Ces monuments sans queue ni tête qui vivent les pieds dans l'eau et la tête dans les nuages, ne sont pas pétrifiées mais au contraire bien vivants. Ils vibrent et résonnent, fatiguent et vieillissent. Les premiers à le savoir sont les concepteurs qui s'ingénient à calculer les jeux de force et de résistance, à anticiper l'usure des matériaux ; les seconds sont bien entendus les ouvriers qui les ont façonnés, notamment durant la seconde moitié du XIXe siècle, au moment où Paris fut transformé de fond en comble. A cette époque l'État est propriétaire des ponts, et pour longtemps encore puisque ce n'est qu'en 1988 que la ville de Paris en devient le légitime détenteur. Propriétaire d'ouvrages pour certains classés monuments historiques : le pont Marie (en 1887), pont Neuf (1889), pont Royal (1939), passerelle Debilly (1966), pont des Arts, de la Concorde, Alexandre III, Iéna, et Mirabeau (tous en 1975).

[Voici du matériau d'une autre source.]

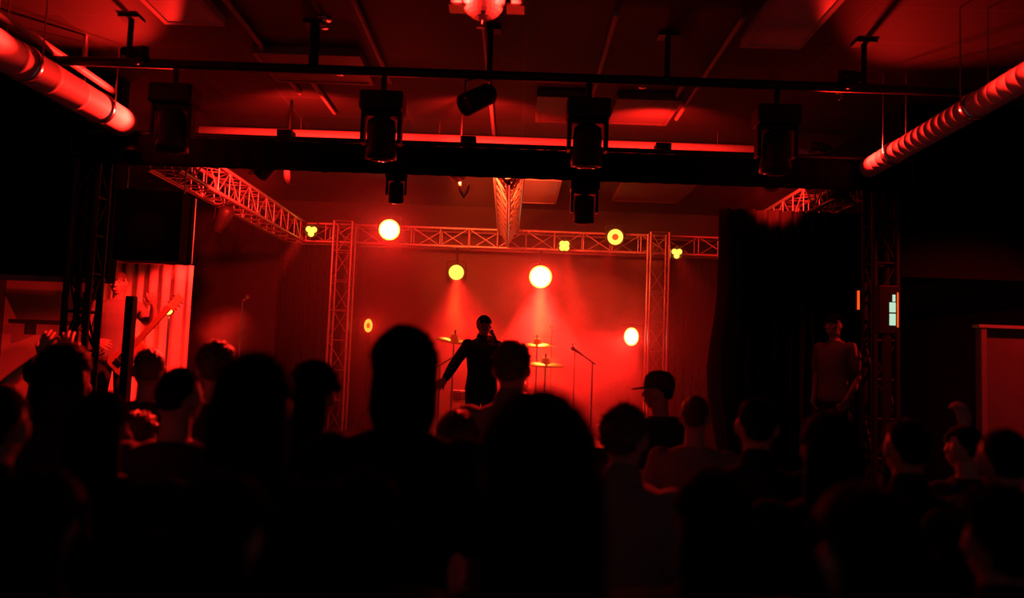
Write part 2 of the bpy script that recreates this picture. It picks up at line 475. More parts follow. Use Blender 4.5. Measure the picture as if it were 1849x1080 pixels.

Au sortir des labyrinthes pierreux refaçonnés par Haussmann, les ponts continuent de garantir une ouverture, un espace de liberté offert à tous les vents. Bien sûr, ils ne voient plus glisser l'ancien désordre gonflé de vie alimenté par la myriade d'embarcations qui s'agitaient sur le fleuve. Les ponts ne représentent plus le même carrefour truculent, bardés de moulins et fardés de logis, où se croisait le Paris populaire à la langue pétulante et affilée. Celle qui faisait dire à Victor Hugo " je suis parisien de nation et parrhisian de parler puisque parrhisia en grec signifie liberté de parler ". Mais ils constituent toujours néanmoins un espace public où règne le mouvement, où s'opère la traversée. Des endroits où soufflent des vents venus d'un ciel complice. Pas seulement ceux connus pour avoir si longtemps soufflés à travers ces hôtels des courants d'air, refuge des désœuvrés, mais plutôt ceux de la vie, ces vents qui caressent les amoureux suspendus dans cet entre-deux de la ville, ayant les ponts coupés depuis leur promontoire tourné vers l'infini. Si " Paris est l'un des plus nobles ornements du monde " comme le pensait Montaigne, les ponts en sont sans doute l'un des plus vifs attraits.